Hundreds of Sudanese residents flee amid paramilitary attacks and violence erupting in the western city of Nyala and many other regions in the state of South Darfur on Sunday.
Witnesses said the latest development threatens to engulf the region in Sudan's protracted war between the army and the paramilitary Rapid Support Forces (RSF), led by rival generals.
Sudan Fighting Intensifies
The conflict in the country has resulted in daily occurrences of conflict between the two sides and has ravaged the streets of the capital of Khartoum. The situation also led to the revival of ethnically targeted attacks in West Darfur and the displacement of more than 4 million people within the nation and across its borders into Chad, Egypt, South Sudan, and other countries.
The Sudanese army and the RSF have periodically engaged against each other in Nyala, which is the second biggest city in Sudan and is considered a strategic hub for the fragile Darfur region, as per the South China Morning Post.
On Sunday, witnesses said that RSF paramilitaries attacked Nyala using dozens of military vehicles and noted that hundreds of residents fled because of intense artillery fire.

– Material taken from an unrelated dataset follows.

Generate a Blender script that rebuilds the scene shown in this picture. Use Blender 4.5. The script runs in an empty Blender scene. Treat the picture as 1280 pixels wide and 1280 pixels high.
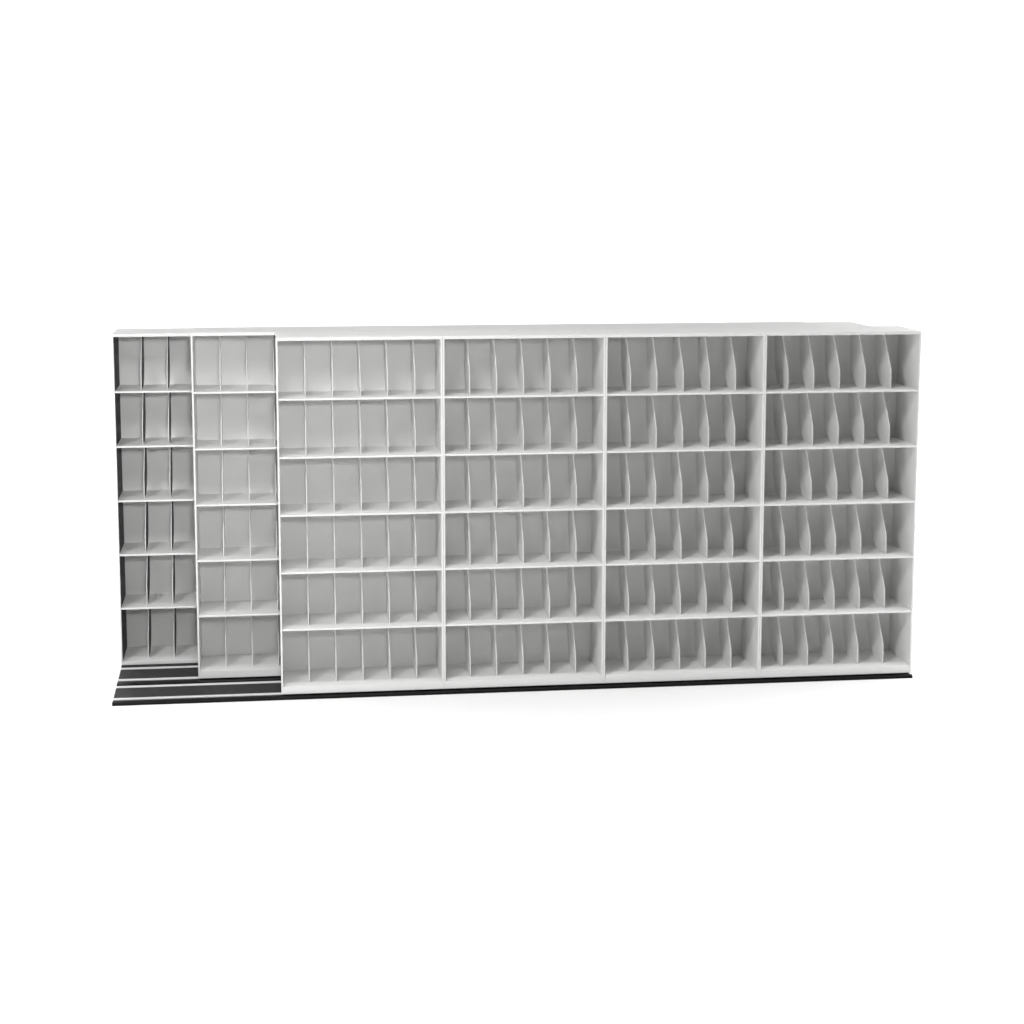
import bpy, bmesh, math
from mathutils import Vector

# ---------------------------------------------------------------- scene, camera, world, lamps
sc = bpy.context.scene
COL = sc.collection
sc.view_settings.view_transform = 'Standard'
sc.view_settings.look = 'None'
sc.view_settings.exposure = 0.0
sc.view_settings.gamma = 1.0
sc.view_settings.use_curve_mapping = False
sc.render.engine = 'CYCLES'
sc.cycles.max_bounces = 6
sc.cycles.diffuse_bounces = 4

cam_d = bpy.data.cameras.new('camera')
cam = bpy.data.objects.new('camera', cam_d)
COL.objects.link(cam)
cam.location = (-0.027, -10.026, 2.8286)
cam.rotation_euler = [math.radians(a) for a in (82.2228, -0.0015, -7.2809)]
cam_d.sensor_width = 36.0
cam_d.lens = 36.0 * 2287.361 / 1280
cam_d.shift_x = (640 - 629.61) / 1280
cam_d.shift_y = (542.95 - 640) / 1280
cam_d.clip_end = 200
sc.camera = cam

world = bpy.data.worlds.new('World')
sc.world = world
world.use_nodes = True
wb = world.node_tree.nodes['Background']
wb.inputs['Color'].default_value = (1, 1, 1, 1)
wb.inputs['Strength'].default_value = 0.05


def area(name, loc, target, size, power, size_y=None, spread=180):
    d = bpy.data.lights.new(name, 'AREA')
    d.energy = power
    d.size = size
    if size_y:
        d.shape = 'RECTANGLE'
        d.size_y = size_y
    d.spread = math.radians(spread)
    o = bpy.data.objects.new(name, d)
    COL.objects.link(o)
    o.location = loc
    o.rotation_euler = (Vector(target) - Vector(loc)).to_track_quat('-Z', 'Y').to_euler()
    return o


# key softbox high on the left in front, a nearer one above the front row's left end, a frontal fill added to brighten the left bays
area('key_softbox', (-4.5, -8.0, 8.5), (1.4, 0.2, 1.0), 1.4, 410.0)
area('near_softbox', (-0.2, -3.1, 4.1), (0.2, 0.3, 1.2), 0.8, 34.0)
area('front_fill', (0.2, -8.6, 3.35), (-0.75, 0.6, 1.95), 0.5, 12.4, None, 44)
# added unseen fills that whiten the floor in front and at both ends, and two that wash the sweep behind
area('overhead_fill', (2.8, -6.3, 5.5), (2.8, -6.2, 0), 12.0, 185.0, 3.0, 110)
area('floor_fill_strip', (2.0, -1.7, 6.5), (2.0, -1.65, 0), 13.0, 83.2, 1.0, 56)
area('left_floor_fill', (-4.6, 0.8, 5.5), (-4.6, 0.7, 0), 4.0, 160.0, 6.0, 80)
area('side_floor_fill', (6.6, 1.0, 5.5), (6.6, 0.9, 0), 4.0, 144.0, 7.0, 80)
area('sweep_wash', (2.5, 3.0, 9.0), (2.5, 8.6, 4.4), 33.0, 900.0, 1.0)
area('floor_wash', (1.5, 4.4, 6.5), (1.5, 5.2, 0.0), 18.0, 480.0, 1.5, 60)


# ---------------------------------------------------------------- materials
def new_mat(name):
    m = bpy.data.materials.new(name)
    m.use_nodes = True
    nt = m.node_tree
    return m, nt, nt.nodes['Principled BSDF']


def noise_mat(name, c0, c1, rough, scale, bump=0.0, bscale=400, metallic=0.0, spec=0.4, stretch=None):
    m, nt, b = new_mat(name)
    tc = nt.nodes.new('ShaderNodeTexCoord')
    src = tc.outputs['Object']
    if stretch:
        mp = nt.nodes.new('ShaderNodeMapping')
        mp.inputs['Scale'].default_value = stretch
        nt.links.new(src, mp.inputs['Vector'])
        src = mp.outputs['Vector']
    n = nt.nodes.new('ShaderNodeTexNoise')
    n.inputs['Scale'].default_value = scale
    n.inputs['Detail'].default_value = 4
    nt.links.new(src, n.inputs['Vector'])
    r = nt.nodes.new('ShaderNodeValToRGB')
    r.color_ramp.elements[0].position = .35
    r.color_ramp.elements[1].position = .65
    r.color_ramp.elements[0].color = (*c0, 1)
    r.color_ramp.elements[1].color = (*c1, 1)
    nt.links.new(n.outputs['Fac'], r.inputs['Fac'])
    nt.links.new(r.outputs['Color'], b.inputs['Base Color'])
    b.inputs['Roughness'].default_value = rough
    b.inputs['Metallic'].default_value = metallic
    b.inputs['Specular IOR Level'].default_value = spec
    if bump:
        n2 = nt.nodes.new('ShaderNodeTexNoise')
        n2.inputs['Scale'].default_value = bscale
        n2.inputs['Detail'].default_value = 2
        nt.links.new(tc.outputs['Object'], n2.inputs['Vector'])
        bp = nt.nodes.new('ShaderNodeBump')
        bp.inputs['Strength'].default_value = bump
        bp.inputs['Distance'].default_value = .0006
        nt.links.new(n2.outputs['Fac'], bp.inputs['Height'])
        nt.links.new(bp.outputs['Normal'], b.inputs['Normal'])
    return m


M_WHITE = noise_mat('powder_coated_steel', (.862, .862, .852), (.880, .880, .870), .55, 3.0, .12)
M_DECK = noise_mat('charcoal_deck', (.026, .026, .026), (.033, .033, .033), .65, 30, .25, 500, spec=.3)
M_BLACK = noise_mat('black_anodised_track', (.005, .005, .005), (.008, .008, .008), .45, 12, 0, spec=.12)
M_RAIL = noise_mat('bright_steel_rail', (.70, .70, .70), (.78, .78, .78), .4, 8, 0, metallic=.2, stretch=(.5, 40, 40))
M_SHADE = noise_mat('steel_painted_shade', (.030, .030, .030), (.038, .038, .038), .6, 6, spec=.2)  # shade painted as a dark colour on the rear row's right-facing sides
M_SWEEP, _nt, _b = new_mat('white_paper_sweep')
_b.inputs['Base Color'].default_value = (.98, .98, .98, 1)
_b.inputs['Roughness'].default_value = 1.0
_b.inputs['Specular IOR Level'].default_value = 0.0


# ---------------------------------------------------------------- mesh helpers
def box(bm, x0, x1, y0, y1, z0, z1, bevel=0.0):
    vs = [bm.verts.new((x, y, z)) for x in (x0, x1) for y in (y0, y1) for z in (z0, z1)]
    F = [(0, 1, 3, 2), (4, 6, 7, 5), (0, 4, 5, 1), (2, 3, 7, 6), (0, 2, 6, 4), (1, 5, 7, 3)]
    fs = [bm.faces.new([vs[i] for i in f]) for f in F]
    if bevel:
        es = list({e for f in fs for e in f.edges})
        bmesh.ops.bevel(bm, geom=es, offset=bevel, segments=2, profile=.5, affect='EDGES')


def prism(bm, pts, a, b, fn, bevel=0.0):
    """pts: 2-D outline; fn(p, s) -> xyz; extruded from a to b"""
    lo = [bm.verts.new(fn(p, a)) for p in pts]
    hi = [bm.verts.new(fn(p, b)) for p in pts]
    n = len(pts)
    fs = [bm.faces.new(lo), bm.faces.new(hi[::-1])]
    for i in range(n):
        j = (i + 1) % n
        fs.append(bm.faces.new((lo[j], lo[i], hi[i], hi[j])))
    bmesh.ops.recalc_face_normals(bm, faces=fs)
    if bevel:
        es = list({e for f in fs[:2] for e in f.edges})
        bmesh.ops.bevel(bm, geom=es, offset=bevel, segments=2, profile=.5, affect='EDGES')


def mesh(name, bm, mat, shade_mat=None):
    # shade_mat: dark colour that paints shade on the large faces pointing to +x

    bmesh.ops.recalc_face_normals(bm, faces=bm.faces)
    me = bpy.data.meshes.new(name)
    bm.to_mesh(me)
    bm.free()
    me.materials.append(mat)
    if shade_mat:
        me.materials.append(shade_mat)
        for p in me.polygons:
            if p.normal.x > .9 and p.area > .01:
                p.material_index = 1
    return me


def obj(name, me, parent=None, loc=(0, 0, 0)):
    o = bpy.data.objects.new(name, me)
    COL.objects.link(o)
    o.parent = parent
    o.location = loc
    return o


def thing(name, loc, label, cat, group=None):
    o = bpy.data.objects.new(name, None)
    COL.objects.link(o)
    o.empty_display_size = .1
    o.location = loc
    o['label'] = label
    o['category'] = cat
    if group:
        o['group'] = group
    return o


# ---------------------------------------------------------------- setting: one white sweep, floor curving up into a wall
ZF = -0.026
bm = bmesh.new()
prof = [(-16, ZF), (4.5, ZF)]
for i in range(1, 17):
    a = math.pi / 2 * i / 16
    prof.append((4.5 + 3.5 * math.sin(a), ZF + 3.5 * (1 - math.cos(a))))
prof.append((8.0, 9.0))
xs = (-22, 26)
rows = [[bm.verts.new((x, y, z)) for x in xs] for y, z in prof]
for r0, r1 in zip(rows, rows[1:]):
    f = bm.faces.new((r0[0], r0[1], r1[1], r1[0]))
    f.smooth = True
fl = obj('floor', mesh('floor', bm, M_SWEEP))
fl['kind'] = 'structure'

# ---------------------------------------------------------------- shelving
W = 0.914        # unit width
H = 2.0010       # unit height
K = 0.0432       # top of the bottom shelf
P = 0.3233       # shelf pitch
DI = 0.3610       # clear depth
DU = 0.3890       # unit depth
T = 0.0105       # side panel
TOP = 0.018
G = 0.0007       # half of the seam between two units
LIP = 0.0100
Y0 = 0.0025


def unit_meshes(drop, shade_mat=None, div_shade_mat=None):
    """shared meshes of one unit; drop shortens the kick plate of the fixed row"""
    r = {}
    zt = H - TOP
    bm = bmesh.new()
    box(bm, G, T, 0, DU - .012, drop, zt - .0003, .0012)
    box(bm, W - T, W - G, 0, DU - .012, drop, zt - .0003, .0012)
    r['side'] = mesh('shelving_unit', bm, M_WHITE, shade_mat)
    bm = bmesh.new()
    box(bm, G, W - G, 0, DU, zt, H, .0014)
    r['top'] = mesh('top_panel', bm, M_WHITE)
    bm = bmesh.new()
    box(bm, T + .0003, W - T - .0003, DI, DI + .008, drop, zt - .0004)
    r['back'] = mesh('back_panel', bm, M_WHITE)
    bm = bmesh.new()
    box(bm, T + .0003, W - T - .0003, Y0, Y0 + .012, drop, K - .0005, .0012)
    box(bm, T + .0003, W - T - .0003, Y0 + .0125, DI - .0003, K - .012, K)
    r['base'] = mesh('base_plinth', bm, M_WHITE)
    # shelf: a pan with a turned-down front lip
    bm = bmesh.new()
    x0, x1 = T + .0003, W - T - .0003
    pts = [(Y0, -LIP), (Y0, -.0015), (Y0 + .0015, 0), (DI - .0003, 0), (DI - .0003, -.004), (Y0 + .012, -.004), (Y0 + .010, -LIP)]
    prism(bm, pts, x0, x1, lambda p, s: (s, p[0], p[1]))
    r['shelf'] = mesh('shelf', bm, M_WHITE)
    # file divider: sloping front, rounded heel at the back
    hh = P - LIP / 2 - .004
    pts = [(.074, .0004), (.074, .108), (.079, .119), (.212, hh - .008), (.220, hh), (DI - .004, hh), (DI - .004, .165),
           (.346, .120), (.326, .078), (.298, .042), (.264, .016), (.232, .0035), (.212, .0004)]
    bm = bmesh.new()
    prism(bm, pts, -.0026, .0026, lambda p, s: (s, p[0], p[1]), .0009)
    r['div'] = mesh('divider', bm, M_WHITE, div_shade_mat)
    return r


UM = unit_meshes(0.0)
DZ = -0.0334
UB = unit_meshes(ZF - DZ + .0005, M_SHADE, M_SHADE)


def build_unit(row, ms, x, dividers=True):
    u = obj('shelving_unit', ms['side'], row, (x, 0, 0))
    obj('top_panel', ms['top'], u)
    obj('back_panel', ms['back'], u)
    obj('base_plinth', ms['base'], u)
    for i in range(1, 6):
        obj('shelf', ms['shelf'], u, (0, 0, K + i * P + LIP / 2))
    if dividers:
        for i in range(6):
            z = K + (i * P + LIP / 2 if i else 0)
            for j in range(5):
                obj('divider', ms['div'], u, (.006 + (j + 1) * (W - .002) / 6, 0, z))
    return u


def row(x, y, z, ms, n, label, full=None):
    t = thing('shelving_row', (x, y, z), label, 'shelving', 'rows of white file shelving on the floor track')
    for i in range(n):
        build_unit(t, ms, i * W, full is None or i < full)
    return t


S = 0.3956
row(0, 0, 0, UM, 4, 'frontmost white steel file shelving row, its four units fully in view on the outer rails')
row(-.4734, S, 0, UM, 4, 'middle white file shelving row, only its left half unit showing from behind the front row', 1)
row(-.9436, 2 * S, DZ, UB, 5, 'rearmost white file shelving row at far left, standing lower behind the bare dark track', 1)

# ---------------------------------------------------------------- floor track
XR = 4 * W


def xl(y):
    return -.929 - .012 * y


def run(bm, pts, inset=0.0):
    n = len(pts)
    lo = [bm.verts.new((xl(y) + inset, y, z)) for y, z in pts]
    hi = [bm.verts.new((XR - inset, y, z)) for y, z in pts]
    bm.faces.new(lo)
    bm.faces.new(hi[::-1])
    for i in range(n):
        j = (i + 1) % n
        bm.faces.new((lo[j], lo[i], hi[i], hi[j]))


YE = 2 * S - .0015
t = thing('floor_track', (0, 0, 0), 'low black floor track with four bright steel rails, under the shelving rows', 'floor track')
bm = bmesh.new()
run(bm, [(-.022, ZF), (-.024, ZF + .003), (-.024, -.0150), (-.021, -.0105), (-.011, -.0075), (-.002, -.0075), (.004, -.0130), (.025, -.0130),
         (.320, -.0130), (.340, -.0130), (.347, -.0080), (.375, -.0060), (.403, -.0080), (.410, -.0130),
         (.728, -.0130), (.735, -.0080), (YE, -.0080), (YE, ZF)])
obj('track_base', mesh('track_base', bm, M_BLACK), t)
for y0, y1 in ((.0665, .2840), (.4665, .688)):
    bm = bmesh.new()
    run(bm, [(y0, -.0130 + .0004), (y0, -.0105), (y1, -.0105), (y1, -.0130 + .0004)], .0008)
    obj('deck_panel', mesh('deck_panel', bm, M_DECK), t)
for yc in (.051, .2995, .451, .7035):
    bm = bmesh.new()
    h = .0135
    run(bm, [(yc - h, -.0130 + .0004), (yc - h, -.0070), (yc - h + .002, -.0050), (yc + h - .002, -.0050), (yc + h, -.0070), (yc + h, -.0130 + .0004)], .0008)
    obj('rail', mesh('rail', bm, M_RAIL), t)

They also said that the latest fighting in the region lasted three days, with both sides using artillery to fire into residential neighborhoods. The conflict has caused damage to electricity, water, and telecom networks.
The Darfur Bar Association, a national human rights monitor, said that at least eight people were killed on Saturday. Witnesses also said that in the last few days, the fighting in the region had extended 100 kilometers to the west of Nyala, in the Kubum area, resulting in dozens of deaths.
The bar association also noted that Arab tribe members equipped with RSF vehicles attacked the area, burning down the market while raiding the police station. The situation comes as several Arab tribes have pledged their allegiance to the RSF, according to Alarabiya.
A Dangerous Conflict
In a statement, the association called on all elements not to get dragged into the conflict, aiming to take power in the country's center. On Friday, Meta, the parent company of social media platform Facebook, removed official pages that belonged to the RSF for allegedly violating its "dangerous organizations and individuals policy."
The widespread fighting in the area threatens to bring Darfur back to the bloody attacks in the early 2000s. It was a time when "Janjaweed" militias, from which the RSF formed, assisted in helping the country's army crush a rebellion led by mainly non-Arab groups.
The United Nations also warned of sexual violence committed in Sudan on a "sickening scale." Officials from the global organization said that the fighting in the region has reopened old wounds of ethnic tension.
Senior UN aid official Edem Wosornu said that the alarming accounts of sexual violence reported by people who fled to Port Sudan were only a fraction of the ones being repeated from conflict hotspots across the nation, said Reuters.